If anything, you might be able to politely point out the volatility in the energy sector and encourage them to allocate future contributions to a more diversified portfolio. And you’ll always have this in your back pocket when the next Joe Oil comes around telling you how to do your job.

Yeah, and I’m pretty sure people were expecting interest rates to ‘bounce back’ to ‘normal’ levels after they collapsed in 2008 too.

I wouldn’t be advising anybody to sell right now. Nobody’s buying anyway. Who are you going to sell to?

Here are the common objections: “Well, mineral interest prices haven’t gone down. We just can’t find any buyers at the current price. But the price is still the same as it was last year. It’s not like the stock market, where the price goes up and down all the time.”

“Oil & gas prices (like real estate) don’t go down. I inherited these minerals from my Daddy back in 1990, and they were only worth $5,000/acre then. Now they’re worth $50,000/acre. This is proof that prices never go down!!”

“Last year, the prices were $30,000/acre. Now they’re worth $50,000/acre. That means it’s going up! Why would you sell when it’s going up?”

“You never, ever sell a royalty. Royalties provide cash flows to you. Then to your kids. Then to your grandkids. Then to your grandkids’ grandkids’ grandkids’.”

“They ain’t making any more of it.”

All of these are stupid reasons that are easily debunked, but a man convinced his will is of the same opinion still.

True story. I remember giving presentations to investors in 2010 on our interest rate forecast. Something to the effect of "keep your durations low and ladder in. “We project a steady increase increase in rates over the next 2 - 4 years and beyond…”

Great call there, Voyager. But that’s the game you play when you’re in the prediction business… you’re either right or you’re wrong and there’s nowhere to hide. But energy prices are hellova lot more volatile than interest rates. I remember oil at $120/barrel in 08-ish. Who would have forecast a drop to -$40 a barrel in 12 years.
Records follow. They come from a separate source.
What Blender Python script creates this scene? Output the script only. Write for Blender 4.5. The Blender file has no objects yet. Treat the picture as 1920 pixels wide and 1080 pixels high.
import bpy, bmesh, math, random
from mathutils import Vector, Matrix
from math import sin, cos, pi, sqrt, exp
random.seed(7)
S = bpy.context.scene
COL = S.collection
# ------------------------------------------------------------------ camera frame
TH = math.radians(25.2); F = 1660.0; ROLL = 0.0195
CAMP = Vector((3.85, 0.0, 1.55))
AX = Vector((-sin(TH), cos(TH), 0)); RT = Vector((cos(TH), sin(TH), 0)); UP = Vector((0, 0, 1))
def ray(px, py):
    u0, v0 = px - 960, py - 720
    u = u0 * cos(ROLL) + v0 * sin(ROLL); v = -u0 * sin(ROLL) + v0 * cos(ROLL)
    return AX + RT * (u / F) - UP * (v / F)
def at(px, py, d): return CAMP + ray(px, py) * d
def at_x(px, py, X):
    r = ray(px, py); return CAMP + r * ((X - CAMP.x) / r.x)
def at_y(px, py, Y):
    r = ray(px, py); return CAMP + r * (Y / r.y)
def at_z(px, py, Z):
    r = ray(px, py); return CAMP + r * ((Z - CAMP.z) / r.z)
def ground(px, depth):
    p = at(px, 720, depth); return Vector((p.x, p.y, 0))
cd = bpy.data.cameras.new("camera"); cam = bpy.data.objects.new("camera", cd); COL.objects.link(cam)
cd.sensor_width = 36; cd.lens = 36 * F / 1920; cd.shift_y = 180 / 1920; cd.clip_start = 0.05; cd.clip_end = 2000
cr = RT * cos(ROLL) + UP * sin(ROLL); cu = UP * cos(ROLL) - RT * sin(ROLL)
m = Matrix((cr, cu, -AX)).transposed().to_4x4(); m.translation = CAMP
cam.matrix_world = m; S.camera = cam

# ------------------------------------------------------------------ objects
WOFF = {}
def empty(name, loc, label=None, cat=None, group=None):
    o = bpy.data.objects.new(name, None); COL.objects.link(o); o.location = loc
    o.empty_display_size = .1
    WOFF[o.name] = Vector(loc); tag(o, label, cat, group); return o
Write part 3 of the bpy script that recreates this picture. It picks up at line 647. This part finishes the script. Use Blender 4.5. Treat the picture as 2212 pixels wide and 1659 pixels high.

Insane.

Cringe worthy, isn’t it. With these types of objections I usually take it to the extreme. Thankfully for investment advisors we have plenty of data to work with. For me it’s Toronto real estate prices, which of course only go up. A well presented asset allocation pie-chart of their own holdings is a great way to drive home their concentration risk.

The next slide should be an asset periodic return table (quilt chart) that includes their wish list (real estate, energy, minerals, etc.). In two pages you can highlight their exposure and demonstrate the return potential of different asset classes. You also have to be empathetic to their endowment bias stemming from inheritances and what not. It’s usually a slow transition… maybe diversifying 10 - 20%yr over a number of years. Eventually you’ll have enough data to compare the results and slowly the light bulb will go off in their head.

And Nerdy was right about communication during these times. Absolutely imperative that you’re reaching out to clients proactively, even to the point of pissing them off with communication. Nobody’s ever fired an adviser for reaching out too often. It’s also a great opportunity to slowly chip away at their biases as almost every asset class save for fixed income is tanking. There is significant real estate risk right now. More important than ever to diversify.

lol i literally bought TPL. its basically a company that owns 900k acres of land. they collect royalties from oil companies and some from water . they literally fell from 915 to 295. I bought around 450 when the russia and saud start fighting. i figure sure valuation fell, but they arent burning money from expenses with op margins around 80%. they just lost their revenues. they’ll be fine.
imo oil will be much higher when economy restarts. but im in the camp that oil’s value will not last forever as alternatives replace them. How long that is, I dont know. Id say we’re good for 50 years. Worst case if its sooner they’ll own 900k acres of land, and imo that will still have some residual value so i dont really care.
also the price of an acre land varies a lot right? I dont know much except that it really depends on the type of land. if its farmland, mountains, if it has resources etc. anywayas what i would have done. is borrowed against the value of the land and invested in the stock market to diversify. but if you did that, then you’d have major problems now that your revenue stream disappeared and you have loan payments. haha.
https://www.sec.gov/ix?doc=/Archives/edgar/data/97517/000009751720000017/tpl-20191231.htm
what yall think?
read below. im pretty sure ur potential client granddaddy boguht from them. this co came around when some railroad company filed for bankruptcy. and the bondholders got hold of this useless land in 1888. so they prolly panic sold it. funny right?
here’s a buffet quote in 1998, its negative. but tpl had a return of 4900%+ :
You will see an announcement in the next couple of weeks that may belie what I am telling you today. I don’t want you to think I am double crossing you up here. But generally speaking we have seen very little in that field that gets us excited. People sometimes get very confused about–they will look at some huge land company, like Texas Pacific Land Trust, which has been around over 100 years and has got a couple of million acres in Texas. And they will sell 1% of their land every year and they will take that (as income? Garbled) and come up with some huge value compared to the market value. But that is nonsense if you really own the property. You can’t move. You can’t move 50% of the properties or 20% of the properties, it is way worse than an illiquid stock. So you get these, I think, you get some very silly valuations placed on a lot of real estate companies by people who really don’t understand what it is like to own one and try to move large quantity of properties.